When you add another log to the fire, you know what happens. It is soon ablaze itself and it eventually helps keep the other logs burning as well. But the log must be touching the other logs. Set a fresh log outside the fireplace and not much happens. This is what we love about community: We fire each other up. But we’ve got to be touching each other.
Care and prayer for one another in the group go hand in hand. This is a 24-7 thing, not just a once-a-week-at-the-meeting thing. It is also a one-another thing, not just a leader thing. The New Testament shows a church that naturally cared for and ministered to one another. Healthy small groups are places where everyone is involved in ministry to one another, not where one person serves and cares for everyone else.

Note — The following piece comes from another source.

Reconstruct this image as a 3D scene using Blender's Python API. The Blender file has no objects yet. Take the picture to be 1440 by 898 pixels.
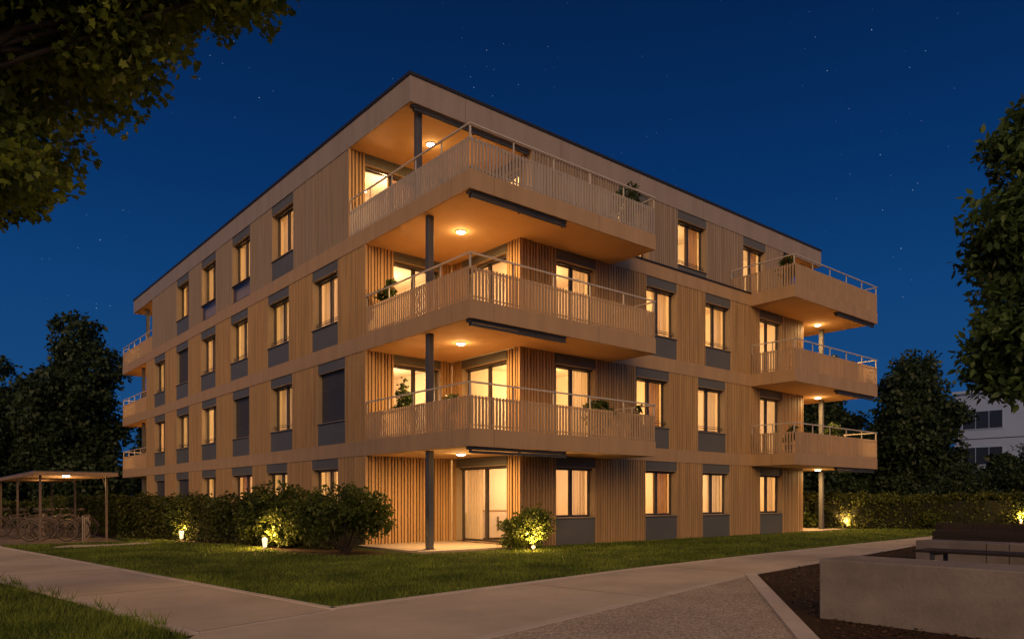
import bpy, math, random
import numpy as np
from mathutils import Vector, Matrix

R = math.radians
rnd = random.Random(7)
rng = np.random.default_rng(7)
scene = bpy.context.scene
COL = scene.collection

# ------------------------------------------------------------------ camera (photo geometry)
F_PX, TH, EYE = 1039.3, 0.69737, 1.336
CX = -10.28
SN, CS = math.sin(TH), math.cos(TH)
def at(lat, depth, z=0.0):
    """metres right of / ahead of the viewing spot -> world"""
    return (CX + depth * SN + lat * CS, depth * CS - lat * SN, z)

cam_d = bpy.data.cameras.new('camera')
cam = bpy.data.objects.new('camera', cam_d)
COL.objects.link(cam)
cam.location = (CX, 0, EYE)
cam.rotation_euler = (R(90), 0, -TH)
cam_d.sensor_width = 36
cam_d.lens = 36 * F_PX / 1440
cam_d.shift_y = 252.3 / 1440
cam_d.clip_start = 0.05
cam_d.clip_end = 3000
scene.camera = cam

# ------------------------------------------------------------------ object helpers
def tag(o, label=None, cat=None, group=None, kind=None):
    if label: o['label'] = label
    if cat: o['category'] = cat
    if group: o['group'] = group
    if kind: o['kind'] = kind
    return o

def empty(name, loc=(0, 0, 0), rz=0, label=None, cat=None, group=None):
    o = bpy.data.objects.new(name, None)
    o.empty_display_size = 0.2
    COL.objects.link(o)
    o.location = loc
    o.rotation_euler = (0, 0, rz)
    return tag(o, label, cat, group)

class MB:
    """collects boxes, prisms and tubes into one mesh"""
    def __init__(s):
        s.v, s.f = [], []
    def quad(s, *ps):
        n = len(s.v); s.v += [tuple(p) for p in ps]; s.f.append(tuple(range(n, n + len(ps)))); return s
    def box(s, x0, x1, y0, y1, z0, z1):
        if x0 > x1: x0, x1 = x1, x0
        if y0 > y1: y0, y1 = y1, y0
        if z0 > z1: z0, z1 = z1, z0
        n = len(s.v)
        s.v += [(x0, y0, z0), (x1, y0, z0), (x1, y1, z0), (x0, y1, z0), (x0, y0, z1), (x1, y0, z1), (x1, y1, z1), (x0, y1, z1)]
        s.f += [tuple(n + i for i in q) for q in ((0, 3, 2, 1), (4, 5, 6, 7), (0, 1, 5, 4), (1, 2, 6, 5), (2, 3, 7, 6), (3, 0, 4, 7))]
        return s
    def prism(s, poly, z0, z1):
        """poly ccw in plan"""
        n = len(s.v); k = len(poly)
        s.v += [(p[0], p[1], z0) for p in poly] + [(p[0], p[1], z1) for p in poly]
        s.f.append(tuple(n + i for i in range(k - 1, -1, -1)))
        s.f.append(tuple(n + k + i for i in range(k)))
        for i in range(k):
            j = (i + 1) % k
            s.f.append((n + i, n + j, n + k + j, n + k + i))
        return s
    def tube(s, pts, rad, sides=8, closed=False, caps=True):
        pts = [Vector(p) for p in pts]
        k = len(pts)
        if not isinstance(rad, (list, tuple)): rad = [rad] * k
        n0 = len(s.v)
        up = None
        for i, p in enumerate(pts):
            if closed: d = (pts[(i + 1) % k] - pts[i - 1])
            else: d = pts[min(i + 1, k - 1)] - pts[max(i - 1, 0)]
            d.normalize()
            if up is None:
                up = Vector((0, 0, 1)) if abs(d.z) < 0.9 else Vector((1, 0, 0))
            a = d.cross(up)
            if a.length < 1e-4: a = d.cross(Vector((0.3, 1, 0.2)))
            a.normalize(); b = a.cross(d); b.normalize(); up = b
            for j in range(sides):
                t = 2 * math.pi * j / sides
                s.v.append(tuple(p + (a * math.cos(t) + b * math.sin(t)) * rad[i]))
        m = k if closed else k - 1
        for i in range(m):
            i2 = (i + 1) % k
            for j in range(sides):
                j2 = (j + 1) % sides
                s.f.append((n0 + i * sides + j, n0 + i2 * sides + j, n0 + i2 * sides + j2, n0 + i * sides + j2))
        if caps and not closed:
            s.f.append(tuple(n0 + j for j in range(sides)))
            s.f.append(tuple(n0 + (k - 1) * sides + j for j in range(sides - 1, -1, -1)))
        return s
    def lathe(s, c, prof, sides=16):
        n0 = len(s.v); k = len(prof)
        for r, z in prof:
            for j in range(sides):
                t = 2 * math.pi * j / sides
                s.v.append((c[0] + r * math.cos(t), c[1] + r * math.sin(t), c[2] + z))
        for i in range(k - 1):
            for j in range(sides):
                j2 = (j + 1) % sides
                s.f.append((n0 + i * sides + j, n0 + i * sides + j2, n0 + (i + 1) * sides + j2, n0 + (i + 1) * sides + j))
        s.f.append(tuple(n0 + j for j in range(sides - 1, -1, -1)))
        s.f.append(tuple(n0 + (k - 1) * sides + j for j in range(sides)))
        return s
    def build(s, name, mat, parent=None, bevel=0, smooth=False):
        me = bpy.data.meshes.new(name)
        me.from_pydata(s.v, [], s.f)
        me.update()
        if mat: me.materials.append(mat)
        if smooth:
            me.polygons.foreach_set('use_smooth', [True] * len(me.polygons))
        o = bpy.data.objects.new(name, me)
        COL.objects.link(o)
        if parent: o.parent = parent
        if bevel:
            m = o.modifiers.new('bevel', 'BEVEL'); m.width = bevel; m.segments = 2; m.limit_method = 'ANGLE'
        return o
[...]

I want to try to find ways to connect people like logs in a fire in the groups I lead. So, within the first few weeks of a new group, I pass out index cards and have everyone write their name and contact information on one side and things they would like regular prayer for on the other side. At the end of the meeting, we put the names in a hat and everyone draws a card. They meet with that person after the meeting to talk, share other prayer requests, minister to and pray for each other. (This means each person will meet with two different people after the end of the meeting – the person they are praying for and the one that is praying for them.) They are to continue praying for that person every day as well as contacting them to encourage, pray out loud for, and build accountability with their partner. Of course there are many variations on this simple assignment. Whatever methodology you use, what’s important is getting people to pray for one another and thereby touch each other’s lives.